How long have you wanted to have a show with your Mother?

 

I'd say a little more than a year before Marta, and I began talking about my first show there, I didn't really imagine showing my work in this context. Even for the show at Marta, I had requested to include a painting by her.

 

What's some advice your Mother has given you when creating?

 

She gives me a lot of advice on composition or color when I share my work with her... which I don't find all that useful because, by the time I share something with her, the work is more or less concluded! But more than any words, I find having seen her approach to work and how seriously she faces them the most helpful. She taught me that the struggle to get it right is always worth it. MyoungAe as a mother, encourages me to not stay at the studio late, go home, sleep well, and never skip breakfast, but MyoungAe as an artist, knows that I have to face my challenge and see it through.

 

This being MyoungAe Lee's U.S debut, what did the conversation look like between you two before opening night?

 

Although she felt good about the work and the install, she was very nervous and very curious about how people would perceive the work.
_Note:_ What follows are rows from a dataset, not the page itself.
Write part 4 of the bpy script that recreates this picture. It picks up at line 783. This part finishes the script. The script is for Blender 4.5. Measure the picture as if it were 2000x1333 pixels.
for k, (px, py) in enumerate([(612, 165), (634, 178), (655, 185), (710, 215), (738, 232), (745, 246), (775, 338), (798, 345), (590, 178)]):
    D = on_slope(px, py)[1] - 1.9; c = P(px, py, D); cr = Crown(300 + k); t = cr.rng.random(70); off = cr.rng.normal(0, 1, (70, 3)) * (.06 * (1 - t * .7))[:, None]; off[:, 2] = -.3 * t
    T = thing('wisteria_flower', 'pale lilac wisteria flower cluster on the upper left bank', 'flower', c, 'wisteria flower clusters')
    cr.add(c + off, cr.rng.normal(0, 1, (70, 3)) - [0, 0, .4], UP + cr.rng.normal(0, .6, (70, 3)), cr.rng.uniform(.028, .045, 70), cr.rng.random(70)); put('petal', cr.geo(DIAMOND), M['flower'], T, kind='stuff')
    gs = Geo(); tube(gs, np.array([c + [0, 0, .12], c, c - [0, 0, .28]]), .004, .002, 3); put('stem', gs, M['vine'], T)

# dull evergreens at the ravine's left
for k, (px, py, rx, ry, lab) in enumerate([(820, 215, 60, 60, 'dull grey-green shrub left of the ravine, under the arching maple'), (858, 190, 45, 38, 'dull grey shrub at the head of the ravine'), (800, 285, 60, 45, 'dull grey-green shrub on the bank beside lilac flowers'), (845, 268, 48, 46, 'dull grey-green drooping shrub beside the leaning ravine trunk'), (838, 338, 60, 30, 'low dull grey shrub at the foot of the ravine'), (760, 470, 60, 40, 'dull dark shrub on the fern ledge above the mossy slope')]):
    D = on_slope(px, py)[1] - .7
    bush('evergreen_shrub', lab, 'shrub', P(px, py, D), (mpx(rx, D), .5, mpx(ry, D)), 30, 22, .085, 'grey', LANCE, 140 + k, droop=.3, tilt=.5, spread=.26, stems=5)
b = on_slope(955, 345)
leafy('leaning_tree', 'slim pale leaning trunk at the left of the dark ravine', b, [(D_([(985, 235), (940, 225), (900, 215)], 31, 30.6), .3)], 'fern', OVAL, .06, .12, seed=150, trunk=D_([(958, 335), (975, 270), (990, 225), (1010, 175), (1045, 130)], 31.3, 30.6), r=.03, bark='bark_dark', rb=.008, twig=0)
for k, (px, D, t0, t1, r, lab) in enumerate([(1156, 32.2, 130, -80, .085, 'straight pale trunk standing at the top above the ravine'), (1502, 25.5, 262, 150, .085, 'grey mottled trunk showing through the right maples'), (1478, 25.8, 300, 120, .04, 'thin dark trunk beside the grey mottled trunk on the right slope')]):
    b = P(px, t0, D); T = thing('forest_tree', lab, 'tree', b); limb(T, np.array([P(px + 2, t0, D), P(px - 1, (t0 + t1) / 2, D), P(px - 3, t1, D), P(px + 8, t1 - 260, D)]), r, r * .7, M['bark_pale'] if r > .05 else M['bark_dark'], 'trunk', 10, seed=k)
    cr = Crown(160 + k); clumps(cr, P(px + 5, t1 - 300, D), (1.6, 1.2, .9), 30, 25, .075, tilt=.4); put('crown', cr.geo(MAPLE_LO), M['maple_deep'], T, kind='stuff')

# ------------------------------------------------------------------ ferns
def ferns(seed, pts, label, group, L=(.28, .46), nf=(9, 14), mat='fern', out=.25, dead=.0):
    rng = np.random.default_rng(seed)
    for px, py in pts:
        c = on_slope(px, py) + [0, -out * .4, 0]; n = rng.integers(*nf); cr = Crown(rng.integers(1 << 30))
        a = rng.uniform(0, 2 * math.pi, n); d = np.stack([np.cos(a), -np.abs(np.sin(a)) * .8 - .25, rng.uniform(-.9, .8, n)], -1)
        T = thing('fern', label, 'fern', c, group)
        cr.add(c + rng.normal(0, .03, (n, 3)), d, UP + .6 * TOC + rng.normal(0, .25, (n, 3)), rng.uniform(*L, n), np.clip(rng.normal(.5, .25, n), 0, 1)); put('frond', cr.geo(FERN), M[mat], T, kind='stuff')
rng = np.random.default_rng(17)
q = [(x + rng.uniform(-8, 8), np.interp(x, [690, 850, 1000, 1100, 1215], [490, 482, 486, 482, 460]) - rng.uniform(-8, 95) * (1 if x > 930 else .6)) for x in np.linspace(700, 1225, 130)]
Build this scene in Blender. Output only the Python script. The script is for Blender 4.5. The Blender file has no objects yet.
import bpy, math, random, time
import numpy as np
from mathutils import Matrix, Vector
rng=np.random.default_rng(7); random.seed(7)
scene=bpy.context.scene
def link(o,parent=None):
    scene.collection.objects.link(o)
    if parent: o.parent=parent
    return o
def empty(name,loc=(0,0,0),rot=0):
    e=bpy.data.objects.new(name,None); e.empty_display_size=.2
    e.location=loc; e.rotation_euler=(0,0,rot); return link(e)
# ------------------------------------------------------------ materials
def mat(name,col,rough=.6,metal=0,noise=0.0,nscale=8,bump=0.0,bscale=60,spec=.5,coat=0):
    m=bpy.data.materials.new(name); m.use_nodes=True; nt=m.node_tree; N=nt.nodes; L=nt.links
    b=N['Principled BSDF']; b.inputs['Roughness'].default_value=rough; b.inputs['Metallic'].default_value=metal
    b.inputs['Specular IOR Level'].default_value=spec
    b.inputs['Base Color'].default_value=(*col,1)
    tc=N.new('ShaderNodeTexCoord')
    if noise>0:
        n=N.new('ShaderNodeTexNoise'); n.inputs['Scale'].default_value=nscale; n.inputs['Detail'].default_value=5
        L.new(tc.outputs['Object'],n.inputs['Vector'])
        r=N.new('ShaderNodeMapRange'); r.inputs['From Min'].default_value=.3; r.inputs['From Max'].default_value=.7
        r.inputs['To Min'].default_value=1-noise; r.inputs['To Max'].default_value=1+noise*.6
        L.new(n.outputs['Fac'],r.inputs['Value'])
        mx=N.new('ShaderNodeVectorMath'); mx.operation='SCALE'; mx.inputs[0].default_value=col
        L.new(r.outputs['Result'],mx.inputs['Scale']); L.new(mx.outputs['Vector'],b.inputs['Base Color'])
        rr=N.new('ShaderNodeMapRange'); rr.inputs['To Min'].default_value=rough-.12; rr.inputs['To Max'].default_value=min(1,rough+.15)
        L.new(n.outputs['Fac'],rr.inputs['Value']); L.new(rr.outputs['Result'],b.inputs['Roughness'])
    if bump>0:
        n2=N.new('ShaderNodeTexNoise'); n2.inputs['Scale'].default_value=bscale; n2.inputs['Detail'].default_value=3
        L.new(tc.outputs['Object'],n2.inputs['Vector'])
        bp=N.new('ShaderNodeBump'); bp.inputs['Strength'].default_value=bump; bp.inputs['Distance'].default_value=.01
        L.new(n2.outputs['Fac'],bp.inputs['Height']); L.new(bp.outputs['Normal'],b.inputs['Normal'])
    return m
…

There was also a lot of anxiety related to the language barrier because she was expected to meet a lot of English-speaking people. So we tried to focus our thoughts more on work and the undeniable synergy they have for each other. Then, of course, there were a lot of nostalgic conversations that started with 'remember when...?' We knew that the opening night will definitely be one of those moments where we will revisit over and over in the coming years.